### Stated exercise
Copy the data exactly; pictures stay out of the copy.

### Given information
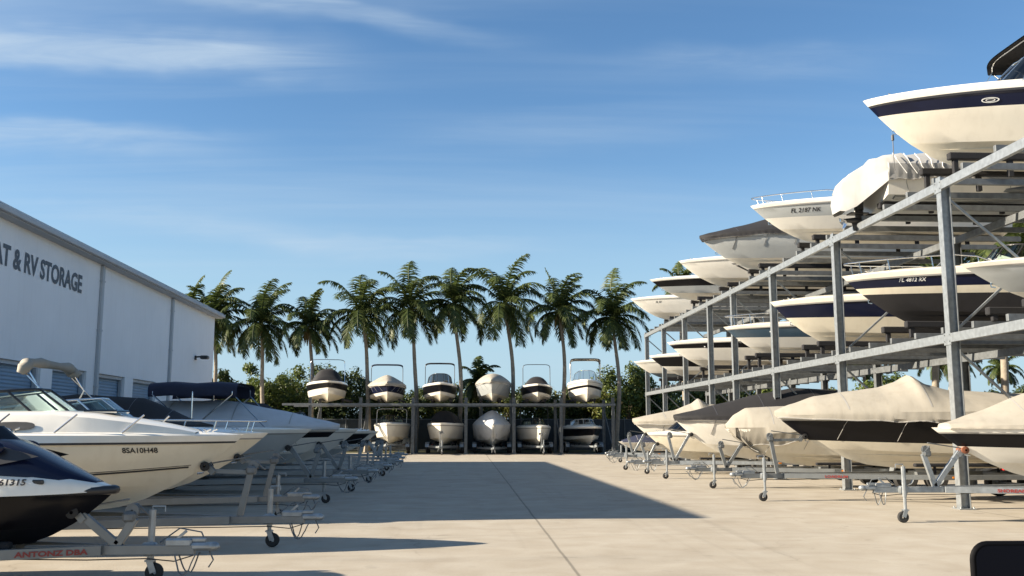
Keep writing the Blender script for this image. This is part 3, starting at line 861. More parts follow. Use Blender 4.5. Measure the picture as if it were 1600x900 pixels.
def port_light(root, h):
    for sg in (1, -1):
        b = MB(); e = h.deck(.62); pts = []
        zc = e.z + .10
        n_ = 16
        for k in range(n_):
            t = 2 * math.pi * k / n_; x_ = e.x + .26 * math.copysign(abs(math.cos(t)) ** .6, math.cos(t)); z_ = zc + .055 * math.copysign(abs(math.sin(t)) ** .8, math.sin(t))
            pts.append((x_, sg * (cabin_y(h, x_, z_) + .012), z_))
        b.add(pts, [list(range(n_))[::sg]])
        b.build('port_window', M['dark'], root)
def cabin_y(h, x_, z_):
    u = (x_ + h.L / 2) / h.L
    e = h.deck(min(u, .99)); t = min(1, max(0, (z_ - e.z) / .30))
    return e.y * (.90 - .14 * t)
def cabin(root, h):
    # raised trunk cabin forward of the windshield
    b = MB(); rows = []
    for u in (.52, .56, .62, .68, .74, .80, .85, .89, .92):
        e = h.deck(u); hh = .30 * min(1, (.93 - u) / .22) ** .7; row = []
        for t in (1, .98, .9, .6, .3, 0, -.3, -.6, -.9, -.98, -1):
            at = abs(t)
            if at == 1: z_, y_ = e.z - .01, e.y * .90
            elif at == .98: z_, y_ = e.z + hh * .8, e.y * (.90 - .14 * min(1, hh * .8 / .3))
            else: z_, y_ = e.z + hh * (1.08 - .16 * at * at), e.y * .74 * at / .9 if at < .9 else e.y * .70
            row.append((e.x, math.copysign(y_, t) if at else 0, z_))
        rows.append(row)
    b.grid(rows); b.add(rows[0], [list(range(11))[::-1]])
    b.build('cabin_top', M['white'], root, smooth=40)
    port_light(root, h)
    hm = MB(); e = h.deck(.74); hm.box((e.x, 0, e.z + .31), (.5, .5, .05), bev=.02); hm.build('deck_hatch', M['smoke'], root)
    for sg in (1, -1):
        for u in (.58, .69, .80):
            gm = MB(); e = h.deck(u); e2 = h.deck(u + .035)
            gm.tube([(e.x, sg * e.y * .95, e.z + .01), (e2.x, sg * e2.y * .93, e2.z + .26)], .014, 5)
            gm.build('grab_rail', M['steel'], root, smooth=60)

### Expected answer
Keep writing the Blender script for this image. This is part 3, starting at line 861. More parts follow. Use Blender 4.5. Measure the picture as if it were 1600x900 pixels.
def port_light(root, h):
    for sg in (1, -1):
        b = MB(); e = h.deck(.62); pts = []
        zc = e.z + .10
        n_ = 16
        for k in range(n_):
            t = 2 * math.pi * k / n_; x_ = e.x + .26 * math.copysign(abs(math.cos(t)) ** .6, math.cos(t)); z_ = zc + .055 * math.copysign(abs(math.sin(t)) ** .8, math.sin(t))
            pts.append((x_, sg * (cabin_y(h, x_, z_) + .012), z_))
        b.add(pts, [list(range(n_))[::sg]])
        b.build('port_window', M['dark'], root)
def cabin_y(h, x_, z_):
    u = (x_ + h.L / 2) / h.L
    e = h.deck(min(u, .99)); t = min(1, max(0, (z_ - e.z) / .30))
    return e.y * (.90 - .14 * t)
def cabin(root, h):
    # raised trunk cabin forward of the windshield
    b = MB(); rows = []
    for u in (.52, .56, .62, .68, .74, .80, .85, .89, .92):
        e = h.deck(u); hh = .30 * min(1, (.93 - u) / .22) ** .7; row = []
        for t in (1, .98, .9, .6, .3, 0, -.3, -.6, -.9, -.98, -1):
            at = abs(t)
            if at == 1: z_, y_ = e.z - .01, e.y * .90
            elif at == .98: z_, y_ = e.z + hh * .8, e.y * (.90 - .14 * min(1, hh * .8 / .3))
            else: z_, y_ = e.z + hh * (1.08 - .16 * at * at), e.y * .74 * at / .9 if at < .9 else e.y * .70
            row.append((e.x, math.copysign(y_, t) if at else 0, z_))
        rows.append(row)
    b.grid(rows); b.add(rows[0], [list(range(11))[::-1]])
    b.build('cabin_top', M['white'], root, smooth=40)
    port_light(root, h)
    hm = MB(); e = h.deck(.74); hm.box((e.x, 0, e.z + .31), (.5, .5, .05), bev=.02); hm.build('deck_hatch', M['smoke'], root)
    for sg in (1, -1):
        for u in (.58, .69, .80):
            gm = MB(); e = h.deck(u); e2 = h.deck(u + .035)
            gm.tube([(e.x, sg * e.y * .95, e.z + .01), (e2.x, sg * e2.y * .93, e2.z + .26)], .014, 5)
            gm.build('grab_rail', M['steel'], root, smooth=60)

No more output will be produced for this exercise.